The afternoon kicked off with Nafisa Murji, Manager of Talent and Content for CFC programs, and Rachel Baitz, Coordinator, Programs and Talent, giving an overview of CFC's Programs in Film, Television, Music and Acting. In particular, Murji focused on the CFC’s Cineplex Entertainment Film Program for Directors, Editors, Producers and Writers, while Baitz described how the CFC strives to get the music residents’ talents onscreen through collaborative workshops. Collaborative work also is key in the Bell Media Prime Time TV Program, where resident writers work in a writer’s room to develop an original series as a team during the first half of the program, and then an individual series in the second half. Given the many editors, musicians and actors in the crowd, Murji and Baitz welcomed enthusiastic questions regarding application process, program structure, program fees, and even if they could apply for more than one program!


Nafisi Murji and Rachel Baitz from CFC Programs answering student's questions

Nafisi Murji and Rachel Baitz from CFC Programs answering student's questions.


Nataly De Monte, associate director of CFC Media Lab, spoke as well, introduced CFC Media Lab, describing its focus on accelerating Canadian talent in VR, AR, artificial intelligence (AI) and machine learning, particularly through the IDEABOOST Accelerator and startup affiliates group, Network Connect. De Monte then introduced Elli Raynai, co-creator of the VR experience Made This Way: Redefining Masculinity, who explained his and co-director Irem Harnak's collaborative creative process of making VR. Raynai also shared the exciting news that Made This Way is screening in competition at the Venice International Film Festival this week through September 8.


'Made This Way' discussion led by co-creator Elli Raynai.

'Made This Way' discussion led by co-creator Elli Raynai.


After getting this overview and asking questions of De Monte and Raynai, the visitors then had an opportunity to experience and explore some of the CFC Media Lab’s interactive AR and VR demos onsite, including Made This Way and the following additional demos:

  • Small Wonders: The VR Experience allows audiences to immerse themselves into a prayer bead and explore the intricate carvings, made visible through micro-computer tomography (Micro-CT) and VR.
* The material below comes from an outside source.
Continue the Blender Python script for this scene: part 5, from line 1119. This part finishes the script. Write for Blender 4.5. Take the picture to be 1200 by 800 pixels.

Student exploring Small Wonders demo

 


  • Impossible Things were commissioned by the Art Gallery of Ontario for their exhibit, ReBlink, which digitally “re-mixes” a curated set of paintings from the collection and offers new modes of engaging with art.
Student experimenting with Impossible Things demo
  • LARGE (Location-based Augmented Reality Gaming Engine) was designed by Albedo Informatics as a platform that allows anyone to create and share rich AR content with just a mobile device.

Student testing out LARGE demo on CFC Campus



Raynai posed an interesting question to the youth, “Is the content you are currently watching on YouTube interesting?”, to which a student shared her recent experience of a YouTube channel testing out VR. She in turn asked Raynai for his opinion on the future of YouTubers and other digital content creators exploring VR technology. Raynai explained that seeing as VR is a growing medium, it is expected that many content creators will explore and expand the potential that VR holds. The youth were very engaged with Raynai's query, “What does a VR film look like?”, noting that a VR film can be anything they want it to be, given the flexibility of the medium, as well as how audiences are able to move within the physical environment and interact with characters and experience the story in a meaningful way.


Student experimenting with VR technology

Given the changes VR and AR are making, one recurring question was: “Is this going to change certain jobs?” They asked about editing content, and how VR content is cut differently. Raynai advised them to explore VR as its own medium, and to create their own film language using VR. Because the path, medium and industry are more open and less competitive, there may be more room to break in and find work early in their careers.

We at the CFC are excited to see which paths the youth travel and hope to see them in CFC projects and programs in the future.